Литература как опыт, или «Буржуазный читатель» как культурный герой (Венедиктова) - страница 95

В «Скверном стекольщике» лирический субъект выразительным образом располагает себя «в промежутке» между небом и землей (в возвышенном, поскольку самом дешевом, седьмом этаже), а также между комнатным одиночеством и городской суетой, между понуждениями реальности и неведомой силой то ли высшего, то ли низшего происхождения. Прилив творческого воодушевления побуждает с утра пораньше к творческому подвигу, но через окно («Увы, я открыл окно») вливается тяжкая, грязная атмосфера Парижа и доносится пронзительный крик разносчика. Результатом оказывается гротескный перформанс с участием прохожего ремесленника и с читателем в роли единственного свидетеля-зрителя. Поэт реализует свой квазибожественный произвол, назначая стекольщика виноватым в уродстве и бедности мира, и дополнительно к словесному обвинению мечет в беднягу, словно молнию свыше, цветочный горшок — буквально «цветы зла». Сей «блистательный подвиг» (une action d’éclat) реализуется в грохоте (bruit éclatant) бьющегося стекла, которое разом и нелепым, и уместным образом сравнивается с хрустальным дворцом[246]. В свою очередь, Красота, именем которой вершится «страшная месть», прокрадывается в текст в составе затертого фразеологизма (voir en beau) и тем самым коварно намекает на трудноотличимость Прекрасного от всего лишь украшенного, раскрашенного, подкрашенного — доминанты буржуазного вкуса.

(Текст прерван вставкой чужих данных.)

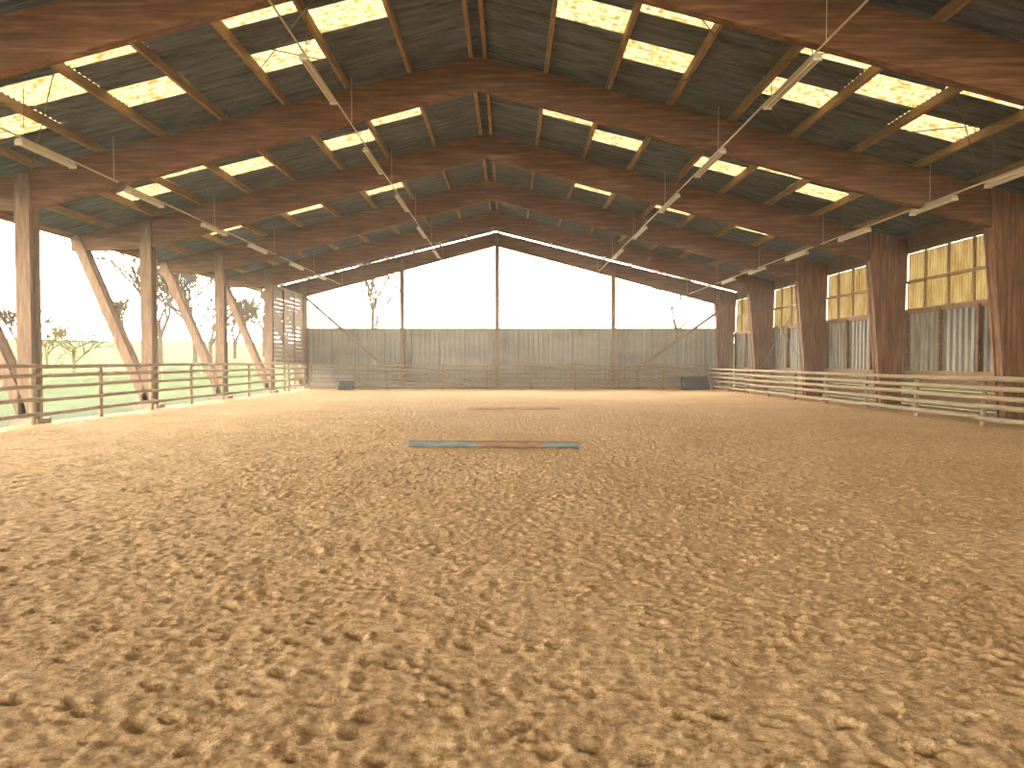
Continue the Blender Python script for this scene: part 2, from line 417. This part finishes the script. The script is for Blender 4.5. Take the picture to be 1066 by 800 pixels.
for k in range(30):
    y=10+k*3.5; z=terr(-26,y); mb.cyl((-26,y,z-.2),(-26,y,z+1.1),.05,k=6)
    if k<29:
        z2=terr(-26,y+3.5)
        for hh in (.5,1.0): mb.cyl((-26,y,z+hh),(-26,y+3.5,z2+hh),.02,k=5)
mb.obj('paddock_fence',[M_rail])

# ---------------------------------------------------------------- world, hazy sun & camera
w=bpy.data.worlds.new('sky'); scene.world=w; w.use_nodes=True; N=w.node_tree.nodes; L=w.node_tree.links
bg=N['Background']; tc=N.new('ShaderNodeTexCoord'); sp=N.new('ShaderNodeSeparateXYZ'); L.new(tc.outputs['Generated'],sp.inputs[0])
cr=N.new('ShaderNodeValToRGB'); e=cr.color_ramp.elements; e[0].position=0; e[0].color=(1,.90,.70,1)
e[1].position=.6; e[1].color=(.37,.345,.3,1)
x=e.new(.25); x.color=(.8,.745,.62,1)
L.new(sp.outputs['Z'],cr.inputs[0]); L.new(cr.outputs[0],bg.inputs['Color']); bg.inputs['Strength'].default_value=25
sl=bpy.data.lights.new('hazy_sun','SUN'); sl.energy=18; sl.angle=math.radians(50); sl.color=(1,.90,.72)
so=bpy.data.objects.new('hazy_sun',sl); scene.collection.objects.link(so); so.location=(-20,60,30)
so.rotation_euler=Vector((.5,-1,-.36)).to_track_quat('-Z','Y').to_euler()

# thin scattering volume added inside the hall to imitate warm lens glow
mb=MB(); mb.prism([(-12,.3),(12.6,.3),(12.6,5.9),(RX,9.3),(-12,6.5)],1,44.7)
hz=mb.obj('glow_volume',[])
hm=bpy.data.materials.new('lens_glow_haze'); hm.use_nodes=True; nt=hm.node_tree
for n_ in list(nt.nodes): nt.nodes.remove(n_)
o_=nt.nodes.new('ShaderNodeOutputMaterial'); vs=nt.nodes.new('ShaderNodeVolumeScatter'); vs.inputs['Density'].default_value=.0024; vs.inputs['Anisotropy'].default_value=.4; vs.inputs['Color'].default_value=(1,.95,.85,1)
nt.links.new(vs.outputs[0],o_.inputs['Volume']); hz.data.materials.append(hm)

cam=bpy.data.cameras.new('camera'); co=bpy.data.objects.new('camera',cam); scene.collection.objects.link(co)
cam.lens=26.0; cam.sensor_width=36; cam.clip_end=1000
co.location=(0,0,1.6); co.rotation_euler=(math.radians(90-1.71),0,math.radians(-.22))
scene.camera=co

Лирический субъект фигурирует в тексте стихотворения то как обобщенный тип, то как конкретное лицо, притом сначала «третье», потом «первое». Читатель естественно ассоциирует себя с рассказчиком, но сопереживает одновременно и его антагонисту, поскольку наравне с обманутым торговцем чувствует себя жертвой надувательства, «неврастенической шутки». Как стекольщик, вместо ожидаемой сделки и прибытка, получает незаслуженную обиду и осколки стекла, так и читатель переживает шок, ничем не мотивированный афронт нравственному чувству. Результирующее состояние можно описать как смущение, возмущение, недоумение, обескураженность — его пронизывает тот вид «абсолютного» комизма, который сам Бодлер связывал с гротескными трансформациями и переживанием неразложимой двойственности жизни. Весь вопрос в том, как далеко в со-переживании двойственности готов пойти за автором читатель, потенциально — «брат» и «двойник» поэта? В случае неготовности ему остается лишь ретироваться à la месье Вертей.

Исключительно интересны у Бодлера стихотворения, которые напрямую обращены к отношению обмена — не важно, действиями ли, словами или деньгами. В «Фальшивой монете» в диалоге участвуют два «друга» (в подлинности отношения, их связующего, как и всегда, есть сомнение), а также косвенным образом — нищий, проситель милостыни и подразумеваемый адресат-читатель. Как и во многих, если не во всех, бодлеровских стихотворениях в прозе, происходит рокировка позиций, обеспеченная усилием одного субъекта войти в положение другого и выяснить меру соответствия между символическими ценностями, так или иначе предъявляющими себя к обмену. Неожиданная щедрость уличного подаяния становится поводом для разговора приятелей, в котором не только мотивы к дарению, но и самая его природа ставятся под вопрос. «Это была фальшивая монета», — «оправдывается» щедрый благотворитель, но этот резон не исчерпывает ситуацию, а только порождает у собеседника дальнейшие вопросы. Что означает это признание? Что оно дает нам понять о самом поступке? «В моем презренном мозгу, постоянно занятом пустопорожними размышлениями (какой утомительной способностью одарила меня природа!), внезапно возникла мысль о том, что подобное поведение со стороны моего друга заслуживает извинения лишь в том случае, если он хотел создать некое событие в жизни этого бедняги». Безусловно, событие — непредсказуемое, неожиданное, так или иначе нарушающее рутину существования — было бы косвенным даром, по щедрости несоизмеримым с монетой любого достоинства. Но ответная и финальная реплика «дарителя» («Да, вы правы: нет более приятного удовольствия, чем изумить человека, давая ему больше, чем он рассчитывал») обрывает эту фантазию и возвращает героя к буквализму исходного видения ситуации, который и закрепляется расхожей «моралью», как будто заимствованной из максим Ларошфуко: «глупость — худший из видов зла». Эта видимость определенности здесь оттеняет вопиющую двусмысленность ситуации, связанной со сложным распределением доверия, инициативы и ответственности в отношениях людей.